Doch woher könnte das neue Angebot kommen? Shaun Usmar, CEO von Triple Flag Precious Metals, sieht keine Chance, das Angebot über Greenfield-Projekte zu erzeugen. Es dauere heute fast 20 Jahre, bis eine neue Lagerstätte in die Produktion gehe. Besser geeignet seien Brownfield-Projekte neben bestehenden Erzvorkommen und nahe ausgebauter Infrastruktur.
Hoher Goldpreis könnte Kupferangebot erhöhen
Usmar sieht allerdings einen anderen Treiber für das Kupferangebot: Den Goldpreis. "Nach unserer Analyse wird mehr als die Hälfte der künftigen Kupferproduktion aus polymetallischen Lagerstätten stammen.

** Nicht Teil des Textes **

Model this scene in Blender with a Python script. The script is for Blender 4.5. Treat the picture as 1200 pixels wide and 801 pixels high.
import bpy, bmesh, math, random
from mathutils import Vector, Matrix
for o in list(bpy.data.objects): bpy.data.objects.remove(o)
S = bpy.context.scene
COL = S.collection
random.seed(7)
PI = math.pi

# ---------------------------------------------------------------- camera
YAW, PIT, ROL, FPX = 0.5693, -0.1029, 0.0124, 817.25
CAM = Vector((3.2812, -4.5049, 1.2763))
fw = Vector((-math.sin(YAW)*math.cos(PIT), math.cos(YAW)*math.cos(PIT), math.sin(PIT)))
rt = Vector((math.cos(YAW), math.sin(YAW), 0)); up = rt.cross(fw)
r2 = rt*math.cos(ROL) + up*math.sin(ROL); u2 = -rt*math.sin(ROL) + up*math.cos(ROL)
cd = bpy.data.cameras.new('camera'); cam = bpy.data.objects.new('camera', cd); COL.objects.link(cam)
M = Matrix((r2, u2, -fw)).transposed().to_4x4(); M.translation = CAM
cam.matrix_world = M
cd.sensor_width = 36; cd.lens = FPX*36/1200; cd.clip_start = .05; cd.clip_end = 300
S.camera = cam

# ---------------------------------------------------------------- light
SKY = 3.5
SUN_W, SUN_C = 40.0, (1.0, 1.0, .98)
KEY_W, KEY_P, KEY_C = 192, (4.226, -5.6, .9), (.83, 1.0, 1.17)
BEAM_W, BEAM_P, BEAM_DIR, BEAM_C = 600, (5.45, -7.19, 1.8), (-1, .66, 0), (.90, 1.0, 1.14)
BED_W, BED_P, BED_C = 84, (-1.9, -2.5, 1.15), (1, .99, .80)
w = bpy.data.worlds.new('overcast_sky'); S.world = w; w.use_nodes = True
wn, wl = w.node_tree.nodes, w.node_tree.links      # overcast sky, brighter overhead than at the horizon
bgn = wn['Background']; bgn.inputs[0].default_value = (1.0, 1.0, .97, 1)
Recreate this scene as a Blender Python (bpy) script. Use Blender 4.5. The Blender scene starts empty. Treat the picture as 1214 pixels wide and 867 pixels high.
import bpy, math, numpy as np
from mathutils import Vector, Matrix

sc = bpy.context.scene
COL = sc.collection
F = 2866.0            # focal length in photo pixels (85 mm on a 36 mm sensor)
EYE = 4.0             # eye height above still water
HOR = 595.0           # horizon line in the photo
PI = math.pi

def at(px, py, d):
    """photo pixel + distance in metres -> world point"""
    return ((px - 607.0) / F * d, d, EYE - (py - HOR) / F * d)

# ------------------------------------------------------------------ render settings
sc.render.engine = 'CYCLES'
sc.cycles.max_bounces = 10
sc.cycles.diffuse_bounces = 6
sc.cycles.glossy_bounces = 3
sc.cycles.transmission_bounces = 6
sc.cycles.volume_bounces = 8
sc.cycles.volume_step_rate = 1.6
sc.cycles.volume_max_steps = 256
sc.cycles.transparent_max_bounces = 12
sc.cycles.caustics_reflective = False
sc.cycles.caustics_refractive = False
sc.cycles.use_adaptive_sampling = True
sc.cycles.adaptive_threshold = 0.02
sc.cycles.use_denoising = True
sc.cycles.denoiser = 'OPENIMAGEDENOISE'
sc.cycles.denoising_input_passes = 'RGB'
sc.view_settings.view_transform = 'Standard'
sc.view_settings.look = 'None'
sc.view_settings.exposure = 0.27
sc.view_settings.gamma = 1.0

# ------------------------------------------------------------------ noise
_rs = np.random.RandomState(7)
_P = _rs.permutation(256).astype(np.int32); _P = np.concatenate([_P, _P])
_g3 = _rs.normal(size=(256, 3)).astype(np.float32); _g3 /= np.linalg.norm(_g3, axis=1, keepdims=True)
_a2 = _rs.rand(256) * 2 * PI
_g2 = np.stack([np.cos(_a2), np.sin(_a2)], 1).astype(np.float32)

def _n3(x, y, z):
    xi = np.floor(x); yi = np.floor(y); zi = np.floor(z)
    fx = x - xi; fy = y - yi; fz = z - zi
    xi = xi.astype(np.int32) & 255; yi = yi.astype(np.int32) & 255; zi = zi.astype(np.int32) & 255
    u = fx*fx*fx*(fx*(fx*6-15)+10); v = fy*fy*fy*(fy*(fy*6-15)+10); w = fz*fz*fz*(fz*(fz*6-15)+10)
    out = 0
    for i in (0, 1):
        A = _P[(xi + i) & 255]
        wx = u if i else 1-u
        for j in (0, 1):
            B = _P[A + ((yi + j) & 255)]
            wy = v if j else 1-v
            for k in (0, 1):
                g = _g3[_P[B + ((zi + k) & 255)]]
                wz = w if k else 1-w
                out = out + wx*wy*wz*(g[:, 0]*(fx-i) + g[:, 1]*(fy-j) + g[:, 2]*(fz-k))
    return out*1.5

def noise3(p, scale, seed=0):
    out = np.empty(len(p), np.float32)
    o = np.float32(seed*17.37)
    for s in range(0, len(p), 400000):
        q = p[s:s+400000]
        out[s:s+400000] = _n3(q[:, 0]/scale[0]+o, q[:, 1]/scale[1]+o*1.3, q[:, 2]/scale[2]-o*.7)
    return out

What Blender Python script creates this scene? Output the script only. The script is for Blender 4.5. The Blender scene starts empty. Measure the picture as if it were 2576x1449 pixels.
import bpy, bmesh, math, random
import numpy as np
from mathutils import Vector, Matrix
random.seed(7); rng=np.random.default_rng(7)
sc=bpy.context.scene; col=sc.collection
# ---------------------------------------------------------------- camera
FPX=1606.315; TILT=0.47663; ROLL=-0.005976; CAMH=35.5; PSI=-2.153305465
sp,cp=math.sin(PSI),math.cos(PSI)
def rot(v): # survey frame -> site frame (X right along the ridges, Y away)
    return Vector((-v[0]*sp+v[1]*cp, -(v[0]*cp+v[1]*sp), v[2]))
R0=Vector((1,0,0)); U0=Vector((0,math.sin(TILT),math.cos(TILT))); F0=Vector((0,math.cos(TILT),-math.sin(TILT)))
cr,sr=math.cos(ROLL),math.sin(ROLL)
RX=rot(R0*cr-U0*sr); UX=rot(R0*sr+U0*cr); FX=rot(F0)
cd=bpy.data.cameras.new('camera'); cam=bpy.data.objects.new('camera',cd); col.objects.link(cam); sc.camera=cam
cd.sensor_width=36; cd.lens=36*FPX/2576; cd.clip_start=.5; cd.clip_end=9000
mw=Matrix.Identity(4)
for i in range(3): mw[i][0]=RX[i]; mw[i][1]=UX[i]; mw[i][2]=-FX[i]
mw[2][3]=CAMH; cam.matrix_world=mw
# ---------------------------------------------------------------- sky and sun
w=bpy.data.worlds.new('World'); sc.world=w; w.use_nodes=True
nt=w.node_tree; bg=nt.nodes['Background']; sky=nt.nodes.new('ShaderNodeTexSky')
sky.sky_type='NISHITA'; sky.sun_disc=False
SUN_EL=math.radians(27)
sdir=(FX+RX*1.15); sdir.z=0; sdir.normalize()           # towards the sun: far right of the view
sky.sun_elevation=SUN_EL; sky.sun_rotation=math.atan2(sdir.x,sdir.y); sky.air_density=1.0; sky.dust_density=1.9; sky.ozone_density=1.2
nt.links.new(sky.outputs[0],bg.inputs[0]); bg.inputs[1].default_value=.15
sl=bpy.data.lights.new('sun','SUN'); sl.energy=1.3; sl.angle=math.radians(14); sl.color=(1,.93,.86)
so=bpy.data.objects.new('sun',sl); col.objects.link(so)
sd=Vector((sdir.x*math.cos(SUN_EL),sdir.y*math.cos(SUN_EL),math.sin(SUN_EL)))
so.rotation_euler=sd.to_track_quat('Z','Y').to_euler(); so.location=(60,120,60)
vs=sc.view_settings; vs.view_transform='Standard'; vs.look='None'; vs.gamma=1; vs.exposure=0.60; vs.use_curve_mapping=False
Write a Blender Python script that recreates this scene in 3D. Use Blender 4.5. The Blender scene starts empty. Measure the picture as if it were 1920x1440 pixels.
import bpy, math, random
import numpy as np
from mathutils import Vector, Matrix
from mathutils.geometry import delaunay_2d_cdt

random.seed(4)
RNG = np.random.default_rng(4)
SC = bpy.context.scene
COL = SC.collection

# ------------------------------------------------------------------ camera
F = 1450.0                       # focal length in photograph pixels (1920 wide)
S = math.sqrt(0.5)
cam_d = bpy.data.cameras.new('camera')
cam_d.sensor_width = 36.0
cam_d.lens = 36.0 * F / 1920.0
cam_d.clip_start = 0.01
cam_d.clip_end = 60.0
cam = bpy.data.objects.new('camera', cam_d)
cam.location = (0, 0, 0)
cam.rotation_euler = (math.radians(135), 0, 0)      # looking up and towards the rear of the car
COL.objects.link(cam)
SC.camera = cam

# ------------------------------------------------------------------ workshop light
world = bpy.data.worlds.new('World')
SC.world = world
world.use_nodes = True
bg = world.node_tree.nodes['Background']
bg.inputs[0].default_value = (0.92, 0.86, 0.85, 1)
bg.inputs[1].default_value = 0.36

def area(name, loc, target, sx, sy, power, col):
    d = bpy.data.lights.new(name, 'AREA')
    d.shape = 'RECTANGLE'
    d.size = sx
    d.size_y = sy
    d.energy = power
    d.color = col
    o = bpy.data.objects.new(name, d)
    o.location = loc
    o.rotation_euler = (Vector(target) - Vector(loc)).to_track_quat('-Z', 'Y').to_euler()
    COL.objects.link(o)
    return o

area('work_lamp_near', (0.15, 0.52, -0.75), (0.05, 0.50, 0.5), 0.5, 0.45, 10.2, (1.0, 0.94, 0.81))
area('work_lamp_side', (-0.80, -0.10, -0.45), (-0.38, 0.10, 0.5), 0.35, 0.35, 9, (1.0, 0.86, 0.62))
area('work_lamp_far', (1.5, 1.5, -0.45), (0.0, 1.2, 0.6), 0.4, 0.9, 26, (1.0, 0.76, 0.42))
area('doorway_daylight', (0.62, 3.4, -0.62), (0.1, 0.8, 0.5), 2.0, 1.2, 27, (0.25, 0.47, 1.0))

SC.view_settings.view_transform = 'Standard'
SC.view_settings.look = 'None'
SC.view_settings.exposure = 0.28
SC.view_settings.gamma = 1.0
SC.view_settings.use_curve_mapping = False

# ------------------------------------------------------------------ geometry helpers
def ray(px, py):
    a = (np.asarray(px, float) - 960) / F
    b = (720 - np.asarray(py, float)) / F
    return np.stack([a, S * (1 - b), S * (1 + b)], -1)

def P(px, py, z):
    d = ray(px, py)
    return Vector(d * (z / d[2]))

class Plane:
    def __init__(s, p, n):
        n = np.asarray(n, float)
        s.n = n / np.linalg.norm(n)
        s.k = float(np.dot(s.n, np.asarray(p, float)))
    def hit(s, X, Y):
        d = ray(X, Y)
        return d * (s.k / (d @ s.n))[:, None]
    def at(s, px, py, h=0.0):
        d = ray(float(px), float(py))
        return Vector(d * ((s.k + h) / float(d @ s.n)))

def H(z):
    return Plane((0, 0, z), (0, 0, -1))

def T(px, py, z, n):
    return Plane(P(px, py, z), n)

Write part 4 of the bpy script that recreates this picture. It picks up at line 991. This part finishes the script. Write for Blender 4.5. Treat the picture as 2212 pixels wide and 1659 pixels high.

Ein hoher Goldpreis verbessert also die finanzielle Machbarkeit eines Kupfer-Gold-Bergbauprojekts."
Doch all dies sind langfristige Überlegungen. Was bewegt den Kupferpreis in den kommenden Wochen und Monaten? Wie so oft spielt China hier eine zentrale Rolle. Dort ist – bedingt durch die hohen Preise für Altmetall – das für Kupferhütten verfügbare Angebot an Altmetall deutlich gestiegen.
Liang Kaihui, Analyst bei Shanghai Metals Market (SMM), erläutert, dass Schrott aus weggeworfenen Töpfen, Rohren und Drähten nach dem Anstieg des Weltmarktpreises rasch auf den Markt gelangt sei. Daraus wird Blister, eine halbverarbeitete Version des Metalls, gemacht und an die Schmelzhütten geliefert.
Der Überfluss an Schrott wird am Abschlag gegenüber raffiniertem Kupfer deutlich, der laut SMM in der vergangenen Woche auf 637 USD pro Tonne stieg – den höchsten Stand seit mindestens acht Jahren.
Chinas Kupferhütten produzieren nahe Rekordniveaus
Die Hütten produzieren deshalb fast auf Rekordniveau, obwohl Kupferkonzentrat aus der Minenproduktion so knapp ist, dass die Schmelzgebühren mittlerweile negativ sind. Anders gesagt: Das fertige Kupfer kostet weniger als das Konzentrat. Die Hütten nehmen enge Margen im Kampf um Marktanteile in Kauf.
Gleichzeitig bleibt die chinesische Konjunktur schwach. Kurzfristig könnte diese Kombination den Kupferpreis durchaus im Zaum halten. Dies sieht auch Will Adams so. "Die aktuellen Fundamentaldaten für Kupfer sind nicht so optimistisch, wie der Preis vermuten lässt".
Die Lagerbestände an der Shanghai Futures Exchange seien stark gestiegen, die Spreads an der LME zeigten keine Engpässe und die niedrigen TCs hätten eher mit überschüssigen Schmelzkapazitäten als mit einer starken physischen Nachfrage nach raffiniertem Metall zu tun.